Teachers, if you have a correction, explanation or reaction to your teacher data report, SchoolBook will publish it alongside your score. You can respond here.

And speaking of evaluations, Gotham Schools also reports that changes are ahead for the evaluation system for principals -- and those changes can result in a heftier role for district superintendents.

Under the Bloomberg administration, superintendents have had their roles stripped down and many of their duties shifted to network leaders, Philissa Cramer reports. But someone has to assess principals, and with a system being put in place to use multiple measures, it seems apparent that the district leaders will have to fill that role, Gotham says.

A more complete roundup of Friday's education news can be found in Gotham Schools' Rise & Shine post.

And here is some of what is going on in schools this Friday:

The schools chancellor, Dennis M. Walcott, will speak at the New York State Association for Bilingual Education conference at the Long Island Hilton, 598 Broad Hollow Road, Melville, Long Island, at 8:30 a.m.

Out at Boys and Girls High School in Brooklyn at 9 a.m. students, public officials and community members will celebrate the life of a great black leader at the ninth annual Harriet Tubman Day celebration. The sponsor of the event is Councilman Al Vann, and the president and chief executive officer of the Brooklyn Children's Museum will be the keynote speaker.

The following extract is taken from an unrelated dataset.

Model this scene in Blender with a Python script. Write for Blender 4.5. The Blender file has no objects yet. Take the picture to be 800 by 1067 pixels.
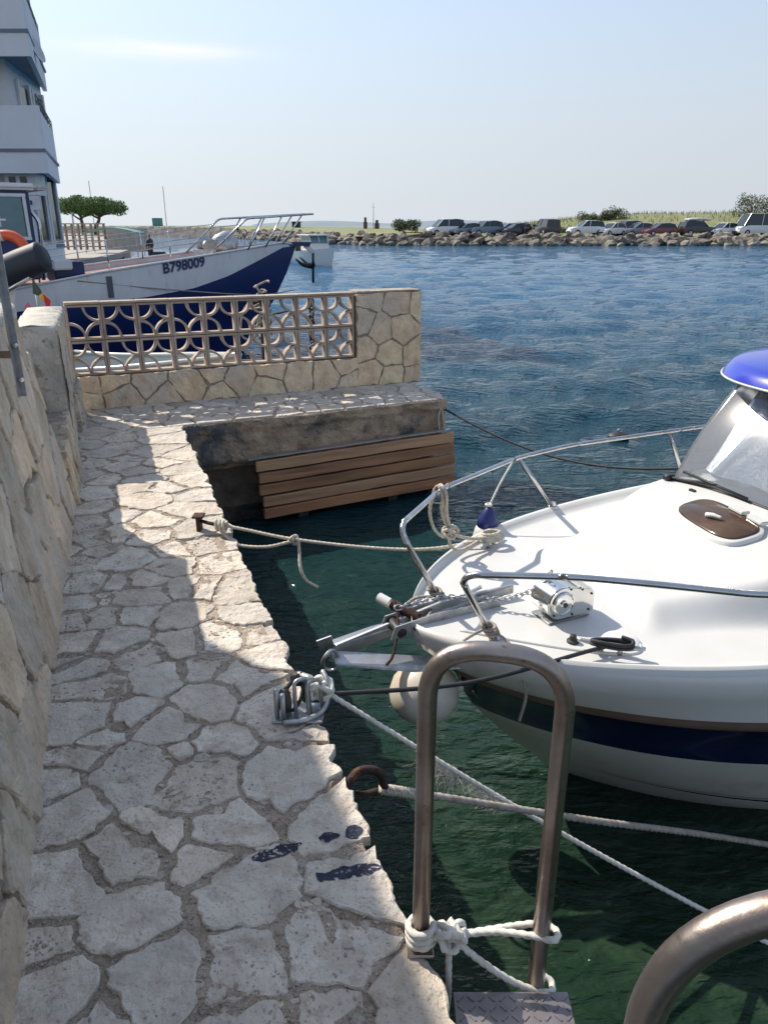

Since 2003, March 10 has been Harriet Tubman Day in New York State, Mr. Vann's office reports.

Be prepared for some intellectual discussion at a conference, "A La Table De Rousseau: What is Progressive About Education Today?" The panel discussion will take place at The Skyroom, French Institute Alliance Française, 22 East 60th Street (between Park and Madison Avenues). Tickets are $35 for the general public. According to a news release, the panelists are: Michel Butor (writer; former dean of the Faculty of Letters, University of Geneva), Megan Laverty (associate professor, Philosophy and Education Program, Arts and Humanities, Teachers College, Columbia University), Jean-Michel Olivier (professor; winner of 2010 Prix Interallié for L’Amour Nègre), Shimon Waronker (headmaster, the New American Academy; Presidential Fellow, Harvard Urban Superintendents Doctoral Program). The moderator is Adam Gopnik of The New Yorker.

And from 6:30 to 8:30 p.m., State Senator Shirley Huntley is inviting all parents and residents in the 10th Senatorial District to a community forum on "Navigating the New York City Educational System" at August Martin High School, 156-10 Baisley Boulevard, Jamaica, Queens.